Labour leader resigns from board of Miramichi women’s shelter

Written by Asaf Rashid on October 19, 2016

patrick-colford

Patrick Colford quits board of directors of Miramichi Emergency Center for Women over labour concerns.

Patrick Colford, president of the New Brunswick Federation of Labour, resigned from his position on the board of the Miramichi Emergency Center for Women (MECW) on October 16. Colford made his resignation public in order to point out his concerns over labour relations between the board and the staff.

“We as a board of directors have made decisions that have put the Miramichi Emergency Center for Women in a crisis situation that has put our staff in a strike position,” said Colford.

Colford was on the negotiating team for the MECW as they were trying to reach a collective agreement with the staff.

“I was appointed to the negotiations team, then dismissed along with two others. I am confident that a deal could have been reached in a timely manner had the board not chosen to dismiss us and hire the law firm,” argued Colford

MECW staff are represented by CUPE Local 5243. CUPE representative Guy Ward explained the current position of the staff: “We went into bargaining in late 2015. In April, the board hired lawyers to represent them. We reached an impasse then. We held a strike vote at the end of June and have been in a strike position since then.”

According to Ward, the workers are only asking to put the existing relationship between the staff and MECW into a collective agreement.

“What we are asking is what the (staff) currently enjoy in the workplace today. They have an employee handbook which is a policy and procedure manual. Language on hours of work, vacation time, other benefits has to be in the collective agreement … It’s not something new to add to the budget,” stated Ward.

Ward said that the union has attempted to reach out to the employer to come back to the bargaining table.

“In September, I asked the Department of Post Secondary Education, Training and Labour for a mediator, but both parties have to agree (to the mediator). We were unable to get the employer to agree to come back to the table,” said Ward.

According to Ward, the tone of bargaining changed once the board decided to negotiate through their lawyers rather than continue to use a negotiating team from the board, which included Colford.

“Mr. Colford did not sit with us at the bargaining table, but was there to help on the employer side. This was all new for them. … It’s an all volunteer board. Patrick offered to help, to assist them, but then on the advice of their lawyer, the former bargaining committee was removed. If we would have continued, we would not be in this situation. We would have a deal,” said Ward.

Ward expressed concern about MECW spending money on legal costs when there were other options.

“The clientele need the money. That’s why they get funding from the government, and why people give donations to the shelter, certainly not to waste money on (legal bills),” said Ward.

Referring to when Colford was still involved in the negotiations, Ward added, “for a fraction of the money, we would have a deal.”

Colford was told by the board that he was removed due to a conflict of interest.

“Where it became difficult, quite frankly, was when I gave labour advice, and volunteered to help with negotiations … I was removed from the negotiating team along with the two other people who were on the team, because the law firm told the chair of the board we were all in a conflict of interest simply for the reason that we were union members,” said Colford.

Colford explained that occupying the position of president of the New Brunswick Federation of Labour, where he represents workers, while also acting as a member of the board of MECW, where he is on the employer end, was not a conflict.

“I did not occupy the seat as Patrick Colford, President of the New Brunswick Federation of Labour.
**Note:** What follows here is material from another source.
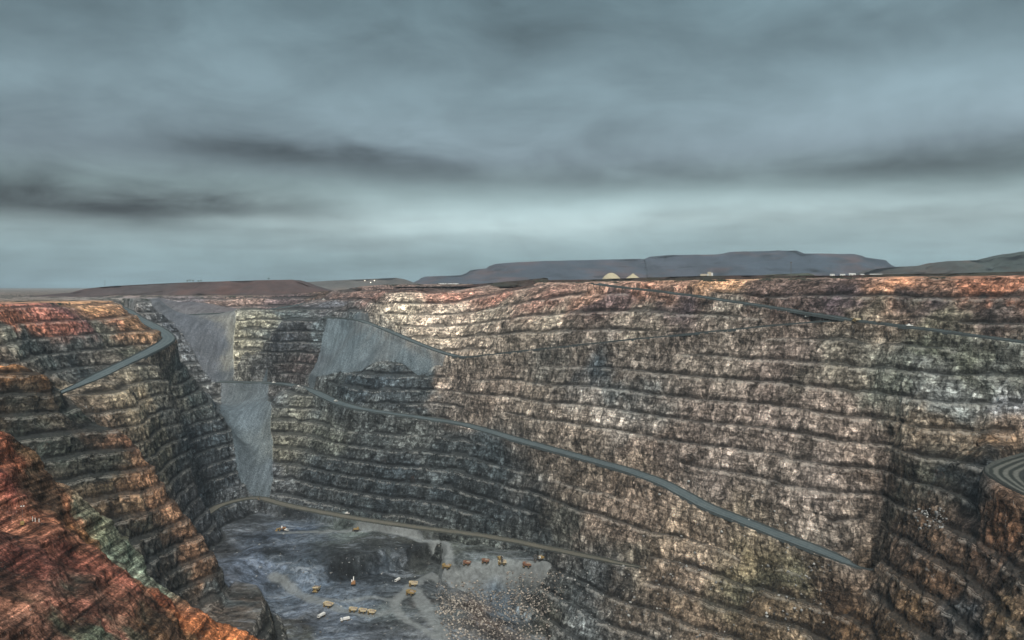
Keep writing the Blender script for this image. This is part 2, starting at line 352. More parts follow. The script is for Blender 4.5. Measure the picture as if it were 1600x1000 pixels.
TR = bump_tracks([(((618,826),(640,836),(660,845),(690,860),(702,872),(698,884)), 13, 1),
    (((870,884),(820,886),(780,882),(740,886),(700,892),(672,898),(650,910),(640,918),(632,930)), 14, .75),
    (((636,922),(622,935),(617,948),(625,962),(650,978),(690,1000),(730,1030)), 10, .9),
    (((650,925),(662,945),(675,965),(692,990),(710,1020)), 17, .85),
    (((618,952),(590,960),(550,956),(500,940),(455,920),(425,900)), 12, .7),
    (((480,932),(520,938),(570,935),(610,938)), 6, .6),
    (((440,832),(500,832),(560,828),(618,826)), 14, .7)])
# ---------------------------------------------------------------- rock colour (lithology), read at places in the pit
ALB = 1.85
LITH = []
def L(px, py, r, gg, b, T=None):
    p = hit(px, py); LITH.append((p[0], p[1], p[2])+tuple(lin(r, gg, b)))
for q in """1400,452,158,100,70;1560,450,150,88,62;1120,448,172,122,88;1000,453,145,95,78;930,458,155,110,95;850,466,128,86,78;780,462,140,90,78;700,462,148,95,82;620,455,135,88,80;560,462,112,80,74
1300,468,80,66,70;1450,470,70,60,62;1200,463,92,70,68;1060,478,84,70,74;950,476,95,74,72;1550,475,74,66,62;1350,484,110,98,80;1480,490,98,92,74
640,490,160,145,122;700,500,165,146,126;760,500,148,132,112;680,530,152,134,112;860,490,148,134,114;1000,500,122,110,95;1130,490,114,104,92;740,525,140,122,104
800,540,114,102,88;900,560,110,99,88;1000,560,102,92,82;1100,560,116,104,92;1200,580,116,100,90;1300,580,110,102,88;1400,600,96,100,88;1500,560,86,90,74;1550,600,96,100,92;1600,600,92,94,84;1460,610,108,113,110;1570,625,124,126,128
940,590,66,78,84;970,612,88,92,90;955,650,154,142,130;700,600,120,104,90;760,620,122,106,92;840,620,124,110,95;850,590,96,92,84
600,600,56,70,78;560,592,54,68,74;640,620,66,76,80;535,600,70,80,80;660,590,62,74,78
1100,650,122,106,95;1200,660,124,108,98;1300,650,126,110,98;1200,740,128,114,102;1300,760,128,114,104;1350,700,122,106,94;1400,740,108,88,72;1300,830,122,110,98;1250,800,132,117,105;1100,730,122,108,98;1000,700,120,102,88;1020,708,84,72,64;900,680,112,98,84;1450,650,116,100,80;1530,672,140,100,66;1500,692,72,74,66
520,680,86,90,80;460,660,98,98,86;440,700,104,102,86;560,690,74,82,82;640,690,80,85,82;700,700,68,78,80;760,720,62,74,78;500,740,58,68,72;600,750,52,63,68;700,760,50,61,66;800,780,56,65,68;600,790,47,57,62;760,810,46,57,60;850,830,54,61,62;900,760,102,90,76;960,740,118,101,84;880,800,74,75,68;950,800,115,98,83;1000,800,124,105,88;1050,850,126,107,86;1100,830,134,117,98;1150,860,124,110,78;1000,870,106,98,84;1080,900,118,100,82;950,910,80,85,86;900,930,68,75,76;920,970,86,92,92;1000,940,102,90,76;1100,960,114,95,74;1200,900,96,93,70;1200,960,104,86,62;1150,900,92,88,66
1300,930,86,68,52;1350,960,104,74,48;1420,860,86,66,56;1450,820,98,72,56;1500,730,50,60,64;1470,735,80,80,68;1530,760,48,56,58;1420,800,70,70,60;1500,800,76,64,56;1560,830,116,75,50;1590,800,98,72,58;1550,900,98,78,62;1450,920,98,70,52;1600,880,86,72,60;1500,970,66,70,72;1580,960,114,88,64;1400,960,98,72,48
20,493,168,90,58;60,492,150,80,66;100,494,124,72,74;150,488,182,125,78;180,500,130,72,52;30,530,106,106,92;60,555,66,76,74;120,540,74,80,78;160,530,98,94,80;205,508,138,98,66;200,550,80,82,70;130,580,60,70,72
230,600,92,90,78;217,625,140,122,92;280,570,60,72,70;300,620,66,76,74;320,680,56,68,74;250,640,72,77,74;290,700,58,70,74;340,740,56,66,72;250,700,82,80,64;270,610,80,80,70;320,780,56,64,68;340,825,58,62,66;325,850,62,64,66
20,570,150,90,36;45,585,120,76,34;30,620,46,54,48;100,630,58,67,58;60,680,56,63,56;140,670,56,60,54;120,720,58,62,54;200,700,125,80,56;215,740,140,94,64;170,760,88,76,52;260,790,150,102,72;200,800,98,78,54;240,830,56,56,46;300,850,134,92,66;330,900,122,86,62;250,880,40,48,48;280,920,46,54,50;200,860,46,50,42
560,540,88,102,106;640,556,90,102,104;520,520,90,104,108;385,650,92,104,110;385,740,86,92,96;320,540,88,94,102;300,505,86,92,100;340,575,80,86,92
330,457,122,88,88;360,475,126,100,88;420,462,114,88,82;300,470,100,92,96;450,470,96,78,78;520,475,88,90,96;372,520,142,136,112;367,560,138,132,110;430,520,58,64,70;470,520,62,64,66;430,560,68,70,70;480,560,76,66,64;440,500,78,88,88
450,830,62,78,96;560,835,84,96,90;400,880,88,104,124;480,870,54,66,76;600,850,56,60,58;540,866,50,57,60;660,862,60,62,56;640,872,44,50,54;640,848,64,66,60;700,850,84,90,82;750,850,80,86,80;500,920,76,92,108;560,950,74,88,100;600,900,54,66,76;640,950,84,93,94;520,990,76,88,102;480,960,78,90,104;780,880,84,94,94;770,940,84,100,112;735,950,92,76,66;850,950,76,76,66;370,940,76,84,84;420,950,92,78,54;430,990,60,62,48""".replace('\n', ';').split(';'):
    L(*[float(v) for v in q.split(',')])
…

I occupied it as Patrick Colford, member of the community, and wanting to help in any way I could to protect the women and children of the Miramichi area,” argued Colford.

Colford pointed out his difficulty with his decision to leave the board.

“For the last 3 years, I have had the honour and privilege to be a board member of the Miramichi Emergency Centre for Women, a position that allowed me to play a unique and important role in fighting for the rights of some of most vulnerable people in our community … This was not an easy decision nor was it taken lightly. I am extremely proud of what we have accomplished bringing the transition house out of a past scandal. I also have a deep appreciation for the level of commitment of the board of directors at that time,” said Colford.